I deeply admire James Longley's Iraq in Fragments. Shot, directed and edited beautifully, this film tells the story of the US-instigated Iraq War in a unique and awe-inspiring manner. It humanizes the conflict by telling an alternative story that reflects more complexity than the average good guy/bad guy binary. The film reveals not only the soul of each person you see onscreen, but also the core of an issue that might otherwise be a mere headline or statistic.

Iraq in Fragments affords both an elegiac vision of Iraq, with images of broken dreams amid the razed landscapes, and a real portrait of life inside a war-torn nation, unraveling before your eyes.
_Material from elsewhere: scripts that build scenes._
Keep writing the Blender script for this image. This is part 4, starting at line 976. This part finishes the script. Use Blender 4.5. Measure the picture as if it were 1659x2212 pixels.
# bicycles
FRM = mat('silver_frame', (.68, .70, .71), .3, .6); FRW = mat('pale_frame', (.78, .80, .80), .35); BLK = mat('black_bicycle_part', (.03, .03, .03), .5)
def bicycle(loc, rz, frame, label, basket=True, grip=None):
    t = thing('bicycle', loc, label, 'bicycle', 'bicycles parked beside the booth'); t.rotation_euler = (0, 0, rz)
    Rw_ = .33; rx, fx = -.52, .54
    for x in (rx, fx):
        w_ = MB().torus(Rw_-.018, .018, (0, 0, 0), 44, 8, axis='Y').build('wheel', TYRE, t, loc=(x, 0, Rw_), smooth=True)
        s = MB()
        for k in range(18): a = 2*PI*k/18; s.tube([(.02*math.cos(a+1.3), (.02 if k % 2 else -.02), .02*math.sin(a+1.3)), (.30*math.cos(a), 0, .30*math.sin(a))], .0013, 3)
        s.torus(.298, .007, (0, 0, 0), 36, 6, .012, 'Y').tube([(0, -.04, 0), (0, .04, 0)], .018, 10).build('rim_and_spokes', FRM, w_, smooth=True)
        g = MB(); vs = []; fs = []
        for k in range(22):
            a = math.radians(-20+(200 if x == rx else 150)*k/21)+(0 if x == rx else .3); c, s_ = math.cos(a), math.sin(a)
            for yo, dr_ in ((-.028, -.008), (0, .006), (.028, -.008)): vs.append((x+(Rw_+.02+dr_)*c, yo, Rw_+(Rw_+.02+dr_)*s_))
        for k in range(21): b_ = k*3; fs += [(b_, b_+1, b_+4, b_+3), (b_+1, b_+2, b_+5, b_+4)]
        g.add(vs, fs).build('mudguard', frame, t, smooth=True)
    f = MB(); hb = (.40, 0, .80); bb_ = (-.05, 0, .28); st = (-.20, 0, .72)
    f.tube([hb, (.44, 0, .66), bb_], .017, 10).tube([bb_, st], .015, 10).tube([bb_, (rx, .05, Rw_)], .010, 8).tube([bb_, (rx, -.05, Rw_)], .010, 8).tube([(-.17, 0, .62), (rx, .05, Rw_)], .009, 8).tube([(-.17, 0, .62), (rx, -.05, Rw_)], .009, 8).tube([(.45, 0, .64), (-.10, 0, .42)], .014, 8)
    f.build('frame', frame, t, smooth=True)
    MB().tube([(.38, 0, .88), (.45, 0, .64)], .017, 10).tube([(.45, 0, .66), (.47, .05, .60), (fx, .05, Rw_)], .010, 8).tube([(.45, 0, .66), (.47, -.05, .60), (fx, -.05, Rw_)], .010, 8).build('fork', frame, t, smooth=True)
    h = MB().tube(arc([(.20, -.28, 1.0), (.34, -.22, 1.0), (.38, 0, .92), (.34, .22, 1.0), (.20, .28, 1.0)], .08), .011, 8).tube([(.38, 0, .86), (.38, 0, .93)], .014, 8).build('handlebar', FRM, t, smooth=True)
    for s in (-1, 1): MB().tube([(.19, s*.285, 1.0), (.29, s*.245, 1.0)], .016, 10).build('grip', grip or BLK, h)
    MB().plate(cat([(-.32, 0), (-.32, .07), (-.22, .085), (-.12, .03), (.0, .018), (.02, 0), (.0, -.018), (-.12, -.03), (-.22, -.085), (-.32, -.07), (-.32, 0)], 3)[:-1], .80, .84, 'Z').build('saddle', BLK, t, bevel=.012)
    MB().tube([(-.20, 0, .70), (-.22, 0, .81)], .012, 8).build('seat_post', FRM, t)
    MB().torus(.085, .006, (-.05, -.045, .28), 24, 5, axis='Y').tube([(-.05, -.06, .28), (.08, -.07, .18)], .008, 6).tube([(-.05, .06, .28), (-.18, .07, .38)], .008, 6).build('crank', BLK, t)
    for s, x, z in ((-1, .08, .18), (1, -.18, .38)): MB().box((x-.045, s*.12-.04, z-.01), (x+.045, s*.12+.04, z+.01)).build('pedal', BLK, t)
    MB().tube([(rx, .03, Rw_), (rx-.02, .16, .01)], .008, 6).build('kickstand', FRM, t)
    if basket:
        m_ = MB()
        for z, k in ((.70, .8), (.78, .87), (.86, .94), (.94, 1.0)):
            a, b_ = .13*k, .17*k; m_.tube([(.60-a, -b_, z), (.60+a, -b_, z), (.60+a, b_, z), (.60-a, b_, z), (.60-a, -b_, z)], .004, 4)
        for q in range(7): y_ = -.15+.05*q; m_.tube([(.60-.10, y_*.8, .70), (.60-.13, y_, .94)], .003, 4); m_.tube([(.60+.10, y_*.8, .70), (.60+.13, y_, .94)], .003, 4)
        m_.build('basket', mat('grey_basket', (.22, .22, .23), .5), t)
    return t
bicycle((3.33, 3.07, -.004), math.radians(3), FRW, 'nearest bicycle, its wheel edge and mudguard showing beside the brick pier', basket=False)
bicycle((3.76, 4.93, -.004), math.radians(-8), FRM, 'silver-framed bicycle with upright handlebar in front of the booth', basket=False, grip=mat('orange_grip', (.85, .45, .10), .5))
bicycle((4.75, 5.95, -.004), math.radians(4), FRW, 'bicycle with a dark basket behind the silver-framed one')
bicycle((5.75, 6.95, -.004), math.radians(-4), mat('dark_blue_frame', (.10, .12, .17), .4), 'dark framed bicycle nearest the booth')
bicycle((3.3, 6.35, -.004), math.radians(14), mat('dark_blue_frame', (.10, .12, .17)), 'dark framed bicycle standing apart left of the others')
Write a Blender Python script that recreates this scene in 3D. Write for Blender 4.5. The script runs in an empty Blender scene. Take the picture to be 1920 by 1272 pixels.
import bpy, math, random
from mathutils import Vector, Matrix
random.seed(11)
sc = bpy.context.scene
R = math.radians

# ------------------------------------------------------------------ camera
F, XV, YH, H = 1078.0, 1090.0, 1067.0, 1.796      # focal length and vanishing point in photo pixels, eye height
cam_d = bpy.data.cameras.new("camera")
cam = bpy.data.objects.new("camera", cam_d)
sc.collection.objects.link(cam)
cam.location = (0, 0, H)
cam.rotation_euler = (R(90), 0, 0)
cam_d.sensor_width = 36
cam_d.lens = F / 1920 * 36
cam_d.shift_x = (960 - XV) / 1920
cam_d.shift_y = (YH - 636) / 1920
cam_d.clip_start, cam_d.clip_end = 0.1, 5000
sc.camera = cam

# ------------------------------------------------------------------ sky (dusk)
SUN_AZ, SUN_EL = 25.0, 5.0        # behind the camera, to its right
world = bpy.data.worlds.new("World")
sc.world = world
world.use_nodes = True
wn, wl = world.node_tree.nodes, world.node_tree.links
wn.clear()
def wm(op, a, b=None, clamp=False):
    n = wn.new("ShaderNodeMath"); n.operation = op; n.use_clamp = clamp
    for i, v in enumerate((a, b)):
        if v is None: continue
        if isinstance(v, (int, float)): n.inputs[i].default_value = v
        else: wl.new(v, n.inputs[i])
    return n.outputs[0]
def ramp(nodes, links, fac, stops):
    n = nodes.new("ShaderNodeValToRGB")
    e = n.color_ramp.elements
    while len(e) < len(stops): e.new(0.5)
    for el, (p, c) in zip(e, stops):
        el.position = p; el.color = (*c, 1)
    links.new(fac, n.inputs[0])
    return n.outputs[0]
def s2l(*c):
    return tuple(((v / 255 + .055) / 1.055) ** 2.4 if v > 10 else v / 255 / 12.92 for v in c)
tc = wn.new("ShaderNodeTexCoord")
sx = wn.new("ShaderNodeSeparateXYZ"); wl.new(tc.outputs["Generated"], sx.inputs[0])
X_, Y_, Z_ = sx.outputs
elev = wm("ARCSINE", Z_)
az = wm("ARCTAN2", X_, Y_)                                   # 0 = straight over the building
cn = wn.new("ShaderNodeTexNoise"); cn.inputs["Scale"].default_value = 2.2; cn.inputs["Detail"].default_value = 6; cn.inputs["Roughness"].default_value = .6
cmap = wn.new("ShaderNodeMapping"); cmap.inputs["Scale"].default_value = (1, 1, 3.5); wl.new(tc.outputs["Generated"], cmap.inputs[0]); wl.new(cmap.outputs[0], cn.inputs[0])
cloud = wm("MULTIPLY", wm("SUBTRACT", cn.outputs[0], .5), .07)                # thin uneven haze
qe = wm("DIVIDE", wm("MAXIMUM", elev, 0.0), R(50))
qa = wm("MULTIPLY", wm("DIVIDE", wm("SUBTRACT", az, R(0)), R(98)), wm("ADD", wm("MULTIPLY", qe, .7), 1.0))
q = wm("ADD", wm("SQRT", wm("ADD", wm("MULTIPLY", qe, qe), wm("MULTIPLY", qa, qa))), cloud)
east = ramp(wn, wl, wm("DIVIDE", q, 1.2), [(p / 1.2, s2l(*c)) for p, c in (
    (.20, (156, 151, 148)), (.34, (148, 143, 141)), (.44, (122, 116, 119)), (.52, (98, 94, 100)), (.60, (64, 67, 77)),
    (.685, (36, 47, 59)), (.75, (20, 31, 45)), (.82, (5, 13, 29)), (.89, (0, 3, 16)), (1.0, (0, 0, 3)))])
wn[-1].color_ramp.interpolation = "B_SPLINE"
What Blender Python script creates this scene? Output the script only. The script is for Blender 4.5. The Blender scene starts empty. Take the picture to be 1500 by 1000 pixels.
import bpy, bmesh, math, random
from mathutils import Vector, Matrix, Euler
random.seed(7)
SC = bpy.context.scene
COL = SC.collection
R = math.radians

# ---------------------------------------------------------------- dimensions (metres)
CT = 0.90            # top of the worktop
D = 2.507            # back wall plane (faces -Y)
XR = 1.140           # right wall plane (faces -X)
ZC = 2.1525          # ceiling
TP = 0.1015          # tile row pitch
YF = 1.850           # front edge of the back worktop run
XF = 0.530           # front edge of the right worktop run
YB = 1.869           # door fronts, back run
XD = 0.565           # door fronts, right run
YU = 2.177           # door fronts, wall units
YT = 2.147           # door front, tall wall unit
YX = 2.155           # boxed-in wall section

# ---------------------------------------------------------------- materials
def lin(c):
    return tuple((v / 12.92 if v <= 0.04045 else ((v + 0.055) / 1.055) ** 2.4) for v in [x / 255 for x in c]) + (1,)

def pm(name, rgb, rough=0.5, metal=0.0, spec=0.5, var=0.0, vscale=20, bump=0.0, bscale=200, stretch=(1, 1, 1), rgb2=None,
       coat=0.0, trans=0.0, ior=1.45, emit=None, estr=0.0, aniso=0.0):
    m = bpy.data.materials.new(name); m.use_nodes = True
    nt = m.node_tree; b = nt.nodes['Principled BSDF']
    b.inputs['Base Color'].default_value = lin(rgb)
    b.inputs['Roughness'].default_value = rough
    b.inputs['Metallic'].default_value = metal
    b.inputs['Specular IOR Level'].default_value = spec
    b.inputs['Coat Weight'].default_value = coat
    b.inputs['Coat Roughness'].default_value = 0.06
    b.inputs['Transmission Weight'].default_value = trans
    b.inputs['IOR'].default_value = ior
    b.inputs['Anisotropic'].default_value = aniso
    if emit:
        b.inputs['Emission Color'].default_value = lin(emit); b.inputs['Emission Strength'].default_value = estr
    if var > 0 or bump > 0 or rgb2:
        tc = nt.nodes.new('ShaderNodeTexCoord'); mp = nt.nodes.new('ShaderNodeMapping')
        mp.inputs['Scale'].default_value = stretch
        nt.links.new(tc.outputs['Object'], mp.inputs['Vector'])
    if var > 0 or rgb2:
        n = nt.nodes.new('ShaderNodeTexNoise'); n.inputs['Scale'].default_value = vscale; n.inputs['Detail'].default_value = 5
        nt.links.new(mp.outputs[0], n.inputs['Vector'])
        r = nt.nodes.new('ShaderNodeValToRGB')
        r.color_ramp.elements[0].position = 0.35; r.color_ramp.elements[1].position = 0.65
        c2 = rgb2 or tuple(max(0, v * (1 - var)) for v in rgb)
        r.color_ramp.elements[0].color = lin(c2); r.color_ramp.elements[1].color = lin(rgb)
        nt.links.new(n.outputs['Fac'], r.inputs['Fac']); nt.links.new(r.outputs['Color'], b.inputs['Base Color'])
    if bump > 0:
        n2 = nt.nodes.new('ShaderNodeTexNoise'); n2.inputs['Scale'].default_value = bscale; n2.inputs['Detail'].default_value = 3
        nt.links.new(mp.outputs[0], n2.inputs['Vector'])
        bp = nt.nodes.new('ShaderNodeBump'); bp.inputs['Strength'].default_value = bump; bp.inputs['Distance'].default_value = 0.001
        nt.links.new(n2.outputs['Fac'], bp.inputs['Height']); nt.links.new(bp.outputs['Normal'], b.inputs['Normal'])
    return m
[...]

The film doesn't so much assume a particular point of view as it evinces an impressionistic means of storytelling. In my filmmaking, a story that inspires empathy with the characters is always an accurate reflection of their circumstances; the precision and style with which Longley does so, with his handheld technique, is true to the experiences of Iraqis during wartime: fragmented and shaken.

Iraq's story is best told through and by Iraqis. Our understanding of how they have come to relate to a conflict they did not ask for is expanded once we experience their psychological fragments, their testimonials, their predictions and their paranoia.

Documentarians may not have direct or immediate ability to restructure laws or improve social welfare, but immediate impact is not often the point. It is a slow process getting to know people—for filmmakers and for audiences. Longley doesn't take any dramatic shortcuts; he reveals the fragments of Iraq as they are, preserving their complexity and their truth.

True stories make you care about the characters and reveal the relevance and scale of the dilemma they hope to get you involved in. In this instance, Longley offers the hope of a new beginning. He captures the Iraqis' nervousness of what tomorrow may bring, be it tragedy or transformation. Their stories must be told.


Sharmeen Obadaid-Chinoy won Academy Awards for her documentary shorts Saving Face (co-directed by Daniel Junge) and The Girl in the River.